Ode – playing as part of the Old Fitz Theatre’s Late Night program until June 28th – is a clever examination of the notion of performance, in art and in life both. As it turns out, SINGER is alive – spotted buying croissants in Soho just as management are about to lose their minds. But something has changed. SINGER has had a revelation. Genuine artist that he is, he no longer wants the performance, the personae, the terrible daily labour of performing the commodity that SINGER himself has become. There was a man in his penthouse last night, and he did wind up dead. His name was Isaiah Walsh, and SINGER tries to explain that this was a real artist, a musician of a kind he clearly feels he hasn’t been in years. Isaiah’s talent, his tragic death, the heartless response of his heartless management – all of it leads SINGER to announce a final reinvention. From this day forward, he will only be himself.

I admit this is a premise I wasn’t into at first. Ageing star straining against the confines of show business and celebrity, eeking to recover his authentic voice. It’s a little clichéd, I thought in the play’s first hour, and also a little naîve – as if any art-making can precede the market for that art, and as if any selfhood we hold claim to is not, in some way, performed. But writer Ben Chapple turns this on itself brilliantly in the play’s final stretch. Where we think we’ve been watching SINGER cast off the performance in search of his realer self, we realise we’ve seen something totally different – multiple performances, shifting identities, a blurring of the real and staged. I won’t spoil the play’s ending, but its ironies are truly clever. Chapple has gone for something Butler-esque in his depiction of performativity, identity and gender here, and it suits both the rapid-fire pace of his script and the play’s queer themes (we’re told early on that SINGER has, within the bounds of legality, fucked “every kind of person in Europe”, and there’s a strain between he and his actress wife that also tips us off to his fluid sexuality). All of us are performing ourselves, all the time, Ode concludes. Art itself is a performance. There’s no identity that precedes the persona, and one consequence of this is that no one’s selfhood, and no one’s art, is any realer than any other’s.

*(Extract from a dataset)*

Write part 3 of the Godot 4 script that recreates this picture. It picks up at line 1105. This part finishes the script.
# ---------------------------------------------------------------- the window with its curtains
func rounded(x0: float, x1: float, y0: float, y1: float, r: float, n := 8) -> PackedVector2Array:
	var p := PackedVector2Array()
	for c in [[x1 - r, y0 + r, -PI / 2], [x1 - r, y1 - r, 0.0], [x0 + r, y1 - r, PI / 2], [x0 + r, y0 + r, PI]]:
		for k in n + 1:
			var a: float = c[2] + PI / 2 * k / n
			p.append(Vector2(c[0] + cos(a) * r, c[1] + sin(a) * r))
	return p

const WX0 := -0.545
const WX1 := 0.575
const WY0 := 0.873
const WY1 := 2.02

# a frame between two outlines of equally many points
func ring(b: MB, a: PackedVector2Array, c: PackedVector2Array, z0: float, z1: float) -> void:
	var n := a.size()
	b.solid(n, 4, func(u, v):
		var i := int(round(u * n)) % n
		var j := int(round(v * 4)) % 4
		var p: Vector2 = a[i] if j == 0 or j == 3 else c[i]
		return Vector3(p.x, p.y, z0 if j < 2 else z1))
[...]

The performances in Ode are stellar, as is the whole creative team’s use of the relatively small space at the Old Fitz. The stage is cleaved down the middle: corporate meeting room on one side, SINGER’s penthouse on the other. We see him shift between these spaces until divisions between real and faked, private and public, dissolve at the play’s end. The lighting design by Victor Kalka is particularly great in these final moments – SINGER looks right at the audience, spotlighted red, and sings what we know to be his biggest pop hit before the stage goes dark. Is this the real him, finally? It might as well be. Ode gives little purchase to ideas of authenticity in the end, and the results are tender, funny and cynical all at once.